▶ [Goal]:
In the records below, reproduce exactly the lines from the one containing "Build this scene" through the one containing "return P(px, py, (H-z)*F/(py-HY))", both included, and omit the pictures.

▶ [Data to use]:
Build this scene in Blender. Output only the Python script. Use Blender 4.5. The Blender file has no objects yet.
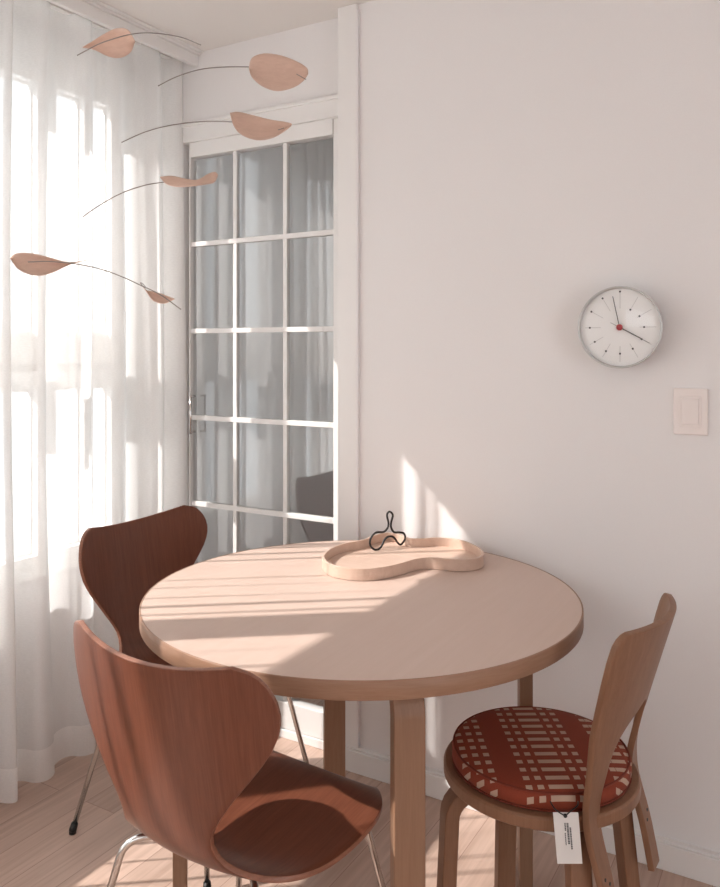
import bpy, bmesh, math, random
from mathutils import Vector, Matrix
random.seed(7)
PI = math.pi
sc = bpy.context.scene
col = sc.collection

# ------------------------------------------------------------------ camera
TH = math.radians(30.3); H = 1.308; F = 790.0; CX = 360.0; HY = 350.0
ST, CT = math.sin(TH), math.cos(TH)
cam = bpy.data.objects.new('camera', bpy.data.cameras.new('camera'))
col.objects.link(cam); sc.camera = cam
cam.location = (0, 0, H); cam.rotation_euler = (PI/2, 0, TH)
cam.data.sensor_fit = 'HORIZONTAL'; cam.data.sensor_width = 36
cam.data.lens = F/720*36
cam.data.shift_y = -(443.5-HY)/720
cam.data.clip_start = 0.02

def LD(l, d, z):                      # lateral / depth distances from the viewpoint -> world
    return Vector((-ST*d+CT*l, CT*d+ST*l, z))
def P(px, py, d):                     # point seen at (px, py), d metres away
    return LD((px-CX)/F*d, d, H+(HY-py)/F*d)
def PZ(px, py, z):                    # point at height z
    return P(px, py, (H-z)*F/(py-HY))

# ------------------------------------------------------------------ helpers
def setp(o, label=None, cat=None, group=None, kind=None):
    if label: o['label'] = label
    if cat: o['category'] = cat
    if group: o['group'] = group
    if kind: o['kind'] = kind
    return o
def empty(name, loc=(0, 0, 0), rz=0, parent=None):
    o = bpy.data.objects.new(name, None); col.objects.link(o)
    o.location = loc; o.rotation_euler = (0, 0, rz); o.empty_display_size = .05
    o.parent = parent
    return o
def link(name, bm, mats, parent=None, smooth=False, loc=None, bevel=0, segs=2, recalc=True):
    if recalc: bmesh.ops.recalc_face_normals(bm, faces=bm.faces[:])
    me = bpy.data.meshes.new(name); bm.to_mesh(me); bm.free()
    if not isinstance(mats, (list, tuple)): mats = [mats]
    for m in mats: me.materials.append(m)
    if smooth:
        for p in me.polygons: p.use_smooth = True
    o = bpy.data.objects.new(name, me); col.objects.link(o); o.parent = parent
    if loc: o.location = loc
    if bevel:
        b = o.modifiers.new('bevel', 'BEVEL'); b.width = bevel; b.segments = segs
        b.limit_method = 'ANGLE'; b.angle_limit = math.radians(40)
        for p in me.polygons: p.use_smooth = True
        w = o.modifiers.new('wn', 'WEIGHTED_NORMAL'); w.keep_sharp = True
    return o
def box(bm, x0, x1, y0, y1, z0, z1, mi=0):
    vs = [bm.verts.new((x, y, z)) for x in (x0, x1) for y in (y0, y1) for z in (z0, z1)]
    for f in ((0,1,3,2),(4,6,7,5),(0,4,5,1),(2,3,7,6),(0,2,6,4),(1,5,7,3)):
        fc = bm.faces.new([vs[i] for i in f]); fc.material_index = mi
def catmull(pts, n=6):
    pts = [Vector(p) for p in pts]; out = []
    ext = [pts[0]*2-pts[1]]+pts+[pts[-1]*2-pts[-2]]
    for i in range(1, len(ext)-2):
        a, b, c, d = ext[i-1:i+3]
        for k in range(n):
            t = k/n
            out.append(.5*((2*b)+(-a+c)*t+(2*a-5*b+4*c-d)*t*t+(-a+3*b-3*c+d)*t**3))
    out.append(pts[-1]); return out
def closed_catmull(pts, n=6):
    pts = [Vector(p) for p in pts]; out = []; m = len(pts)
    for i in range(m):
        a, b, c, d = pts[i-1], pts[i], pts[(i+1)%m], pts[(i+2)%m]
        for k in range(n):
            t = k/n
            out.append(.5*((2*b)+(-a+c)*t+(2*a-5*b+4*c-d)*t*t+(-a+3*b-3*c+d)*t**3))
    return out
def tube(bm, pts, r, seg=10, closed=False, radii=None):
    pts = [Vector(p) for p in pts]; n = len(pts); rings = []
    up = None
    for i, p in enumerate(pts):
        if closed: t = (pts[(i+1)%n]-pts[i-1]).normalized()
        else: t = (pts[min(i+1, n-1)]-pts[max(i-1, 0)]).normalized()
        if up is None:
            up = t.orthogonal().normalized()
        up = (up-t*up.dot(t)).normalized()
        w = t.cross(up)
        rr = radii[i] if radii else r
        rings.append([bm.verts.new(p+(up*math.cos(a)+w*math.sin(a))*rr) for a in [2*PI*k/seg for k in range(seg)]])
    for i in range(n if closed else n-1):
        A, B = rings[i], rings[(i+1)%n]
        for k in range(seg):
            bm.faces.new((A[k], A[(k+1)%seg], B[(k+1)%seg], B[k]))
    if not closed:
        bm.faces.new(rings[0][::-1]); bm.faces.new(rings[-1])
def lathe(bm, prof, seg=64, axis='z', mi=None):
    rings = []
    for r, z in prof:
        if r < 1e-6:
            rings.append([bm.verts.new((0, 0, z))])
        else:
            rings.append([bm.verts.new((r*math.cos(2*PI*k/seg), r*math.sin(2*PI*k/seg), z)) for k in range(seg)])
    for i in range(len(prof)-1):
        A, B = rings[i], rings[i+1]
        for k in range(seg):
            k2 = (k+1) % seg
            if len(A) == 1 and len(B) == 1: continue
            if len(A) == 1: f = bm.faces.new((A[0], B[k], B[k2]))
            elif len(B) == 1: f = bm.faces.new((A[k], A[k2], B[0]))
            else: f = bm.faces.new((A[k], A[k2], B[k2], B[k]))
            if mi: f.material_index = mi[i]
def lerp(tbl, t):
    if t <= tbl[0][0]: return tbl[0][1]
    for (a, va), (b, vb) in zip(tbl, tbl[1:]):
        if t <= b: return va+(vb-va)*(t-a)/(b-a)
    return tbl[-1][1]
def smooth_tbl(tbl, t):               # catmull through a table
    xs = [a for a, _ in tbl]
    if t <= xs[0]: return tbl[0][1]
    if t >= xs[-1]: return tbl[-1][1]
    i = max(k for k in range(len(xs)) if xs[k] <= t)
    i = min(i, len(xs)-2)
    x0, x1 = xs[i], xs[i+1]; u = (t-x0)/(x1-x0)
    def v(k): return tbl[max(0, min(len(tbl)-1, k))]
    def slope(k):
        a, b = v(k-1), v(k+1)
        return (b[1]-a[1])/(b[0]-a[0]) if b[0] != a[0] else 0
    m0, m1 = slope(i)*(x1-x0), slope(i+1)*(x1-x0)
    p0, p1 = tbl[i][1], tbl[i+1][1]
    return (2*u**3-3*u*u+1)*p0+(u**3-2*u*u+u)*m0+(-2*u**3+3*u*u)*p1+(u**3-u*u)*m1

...

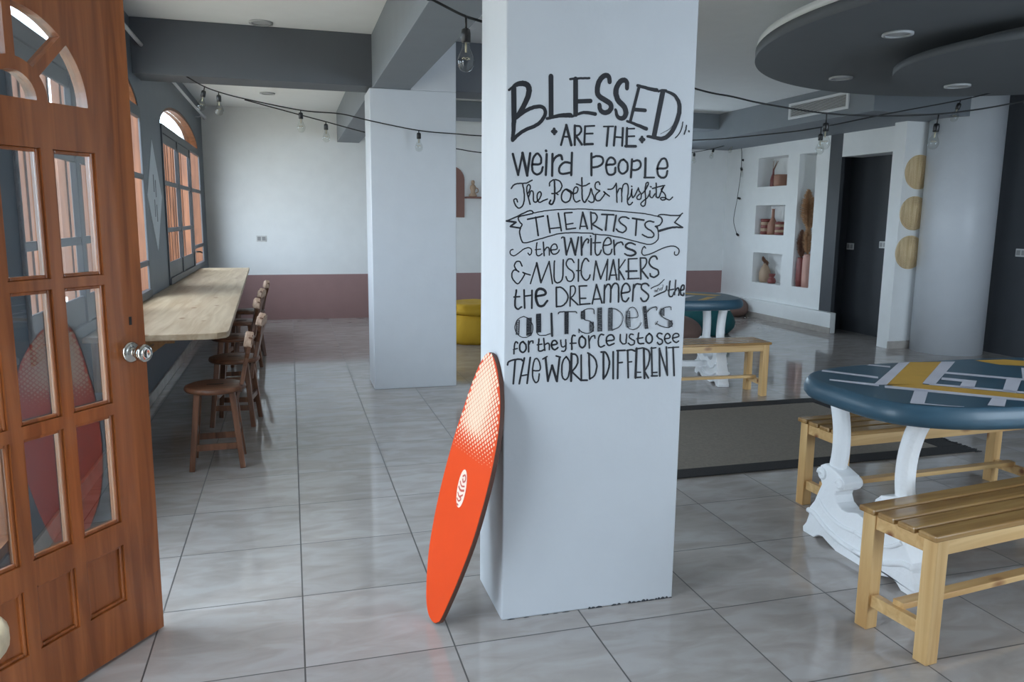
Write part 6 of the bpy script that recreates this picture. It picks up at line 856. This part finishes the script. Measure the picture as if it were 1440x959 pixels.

==

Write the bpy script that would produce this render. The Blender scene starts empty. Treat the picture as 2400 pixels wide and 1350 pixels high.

▶ [Solved problem]:
Build this scene in Blender. Output only the Python script. Use Blender 4.5. The Blender file has no objects yet.
import bpy, bmesh, math, random
from mathutils import Vector, Matrix
random.seed(7)
PI = math.pi
sc = bpy.context.scene
col = sc.collection

# ------------------------------------------------------------------ camera
TH = math.radians(30.3); H = 1.308; F = 790.0; CX = 360.0; HY = 350.0
ST, CT = math.sin(TH), math.cos(TH)
cam = bpy.data.objects.new('camera', bpy.data.cameras.new('camera'))
col.objects.link(cam); sc.camera = cam
cam.location = (0, 0, H); cam.rotation_euler = (PI/2, 0, TH)
cam.data.sensor_fit = 'HORIZONTAL'; cam.data.sensor_width = 36
cam.data.lens = F/720*36
cam.data.shift_y = -(443.5-HY)/720
cam.data.clip_start = 0.02

def LD(l, d, z):                      # lateral / depth distances from the viewpoint -> world
    return Vector((-ST*d+CT*l, CT*d+ST*l, z))
def P(px, py, d):                     # point seen at (px, py), d metres away
    return LD((px-CX)/F*d, d, H+(HY-py)/F*d)
def PZ(px, py, z):                    # point at height z
    return P(px, py, (H-z)*F/(py-HY))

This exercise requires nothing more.